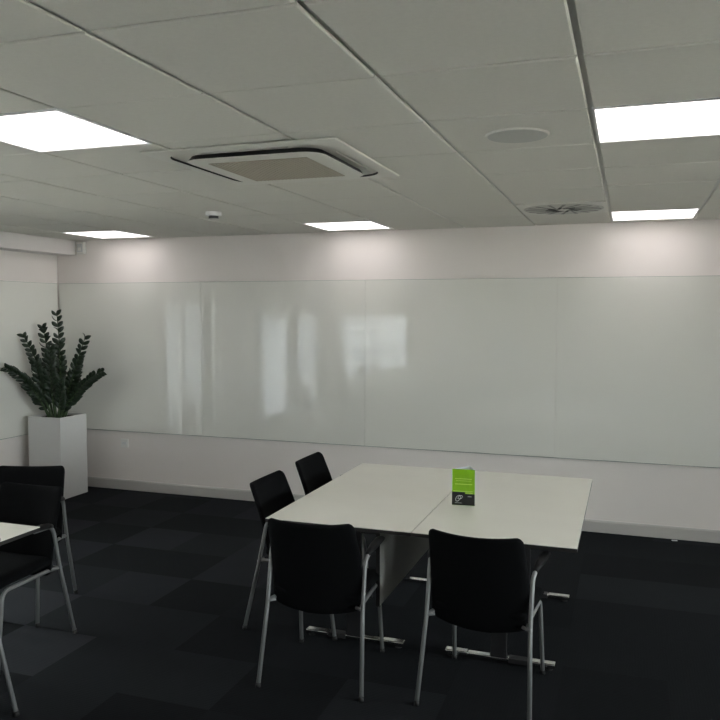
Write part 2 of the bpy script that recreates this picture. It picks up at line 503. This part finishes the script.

● ● ●

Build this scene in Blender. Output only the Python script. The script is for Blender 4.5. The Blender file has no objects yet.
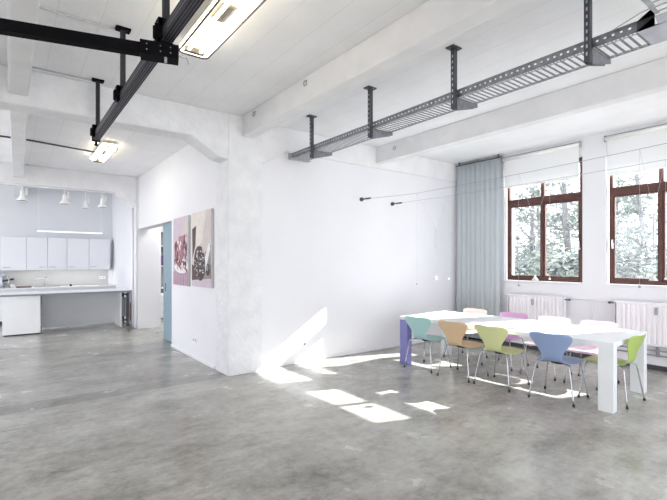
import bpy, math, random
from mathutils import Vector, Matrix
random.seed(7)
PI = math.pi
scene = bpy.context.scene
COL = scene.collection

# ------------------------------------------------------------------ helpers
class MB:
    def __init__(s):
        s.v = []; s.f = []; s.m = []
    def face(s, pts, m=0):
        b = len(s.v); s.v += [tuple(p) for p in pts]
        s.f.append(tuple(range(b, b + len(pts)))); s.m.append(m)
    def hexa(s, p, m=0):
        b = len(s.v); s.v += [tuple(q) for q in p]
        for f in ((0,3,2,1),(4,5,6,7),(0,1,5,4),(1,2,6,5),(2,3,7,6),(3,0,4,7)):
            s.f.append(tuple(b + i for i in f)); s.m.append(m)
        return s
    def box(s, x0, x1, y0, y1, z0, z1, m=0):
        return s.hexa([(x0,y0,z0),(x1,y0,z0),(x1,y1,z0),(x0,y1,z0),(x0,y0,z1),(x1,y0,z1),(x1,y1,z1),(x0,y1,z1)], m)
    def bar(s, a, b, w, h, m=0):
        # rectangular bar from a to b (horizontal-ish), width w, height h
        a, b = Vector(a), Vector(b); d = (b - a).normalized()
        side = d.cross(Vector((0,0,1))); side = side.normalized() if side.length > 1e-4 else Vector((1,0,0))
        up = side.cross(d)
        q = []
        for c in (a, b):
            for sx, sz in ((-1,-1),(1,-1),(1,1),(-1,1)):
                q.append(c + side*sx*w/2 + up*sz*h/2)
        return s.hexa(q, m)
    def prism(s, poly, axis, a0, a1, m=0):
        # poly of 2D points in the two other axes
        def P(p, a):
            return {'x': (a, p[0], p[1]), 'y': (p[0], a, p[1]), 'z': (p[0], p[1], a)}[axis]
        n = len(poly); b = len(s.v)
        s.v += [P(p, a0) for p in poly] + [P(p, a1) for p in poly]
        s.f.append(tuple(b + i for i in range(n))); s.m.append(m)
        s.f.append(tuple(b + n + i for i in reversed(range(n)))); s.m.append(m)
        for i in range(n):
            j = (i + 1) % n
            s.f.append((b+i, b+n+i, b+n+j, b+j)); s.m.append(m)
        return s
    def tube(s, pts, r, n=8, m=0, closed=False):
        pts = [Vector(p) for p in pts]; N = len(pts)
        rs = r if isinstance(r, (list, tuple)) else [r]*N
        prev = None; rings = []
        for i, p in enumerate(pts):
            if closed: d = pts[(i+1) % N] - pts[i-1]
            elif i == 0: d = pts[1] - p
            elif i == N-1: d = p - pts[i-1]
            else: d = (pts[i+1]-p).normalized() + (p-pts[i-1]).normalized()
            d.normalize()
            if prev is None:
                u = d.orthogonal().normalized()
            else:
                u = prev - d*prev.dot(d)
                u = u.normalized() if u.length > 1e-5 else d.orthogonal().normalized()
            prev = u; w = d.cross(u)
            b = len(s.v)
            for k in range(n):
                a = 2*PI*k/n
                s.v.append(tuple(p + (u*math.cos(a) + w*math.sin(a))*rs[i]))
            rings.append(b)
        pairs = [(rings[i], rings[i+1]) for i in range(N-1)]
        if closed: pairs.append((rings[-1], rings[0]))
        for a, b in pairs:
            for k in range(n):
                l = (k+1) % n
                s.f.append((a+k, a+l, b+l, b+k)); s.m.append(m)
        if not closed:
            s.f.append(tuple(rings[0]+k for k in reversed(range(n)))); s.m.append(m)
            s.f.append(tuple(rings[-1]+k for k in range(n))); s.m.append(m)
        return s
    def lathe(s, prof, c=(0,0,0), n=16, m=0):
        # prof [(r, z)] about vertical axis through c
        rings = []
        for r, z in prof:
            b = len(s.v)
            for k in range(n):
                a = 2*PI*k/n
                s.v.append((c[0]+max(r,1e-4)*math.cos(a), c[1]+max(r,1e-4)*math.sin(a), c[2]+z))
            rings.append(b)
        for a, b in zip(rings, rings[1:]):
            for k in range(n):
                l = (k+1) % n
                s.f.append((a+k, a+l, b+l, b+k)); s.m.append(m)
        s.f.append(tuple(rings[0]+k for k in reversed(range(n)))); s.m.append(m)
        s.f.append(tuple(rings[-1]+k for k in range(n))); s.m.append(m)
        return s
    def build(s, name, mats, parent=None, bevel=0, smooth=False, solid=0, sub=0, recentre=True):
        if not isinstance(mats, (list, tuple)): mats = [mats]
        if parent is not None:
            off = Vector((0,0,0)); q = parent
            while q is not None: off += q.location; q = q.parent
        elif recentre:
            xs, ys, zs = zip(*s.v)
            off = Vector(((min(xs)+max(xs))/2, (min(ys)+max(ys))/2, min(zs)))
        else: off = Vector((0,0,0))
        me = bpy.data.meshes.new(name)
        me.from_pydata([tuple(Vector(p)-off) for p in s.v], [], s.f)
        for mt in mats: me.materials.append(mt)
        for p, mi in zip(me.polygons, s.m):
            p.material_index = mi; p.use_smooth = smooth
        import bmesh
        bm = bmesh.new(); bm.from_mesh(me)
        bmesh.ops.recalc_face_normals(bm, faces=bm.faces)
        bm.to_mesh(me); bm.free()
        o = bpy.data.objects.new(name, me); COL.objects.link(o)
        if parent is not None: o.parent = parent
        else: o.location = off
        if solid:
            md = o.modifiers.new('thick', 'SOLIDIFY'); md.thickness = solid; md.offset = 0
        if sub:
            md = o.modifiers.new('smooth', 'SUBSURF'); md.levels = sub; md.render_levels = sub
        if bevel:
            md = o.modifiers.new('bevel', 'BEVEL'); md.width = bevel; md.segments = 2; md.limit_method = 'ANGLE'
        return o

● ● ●

• **WORK REQUIRED**
Pictures excluded, give again exactly and only the lines of the material above from the line with "Build this scene" through the line with "COL = scene.collection".

• **FULL OUTPUT**
Build this scene in Blender. Output only the Python script. The script is for Blender 4.5. The Blender file has no objects yet.
import bpy, math, random
from mathutils import Vector, Matrix
random.seed(7)
PI = math.pi
scene = bpy.context.scene
COL = scene.collection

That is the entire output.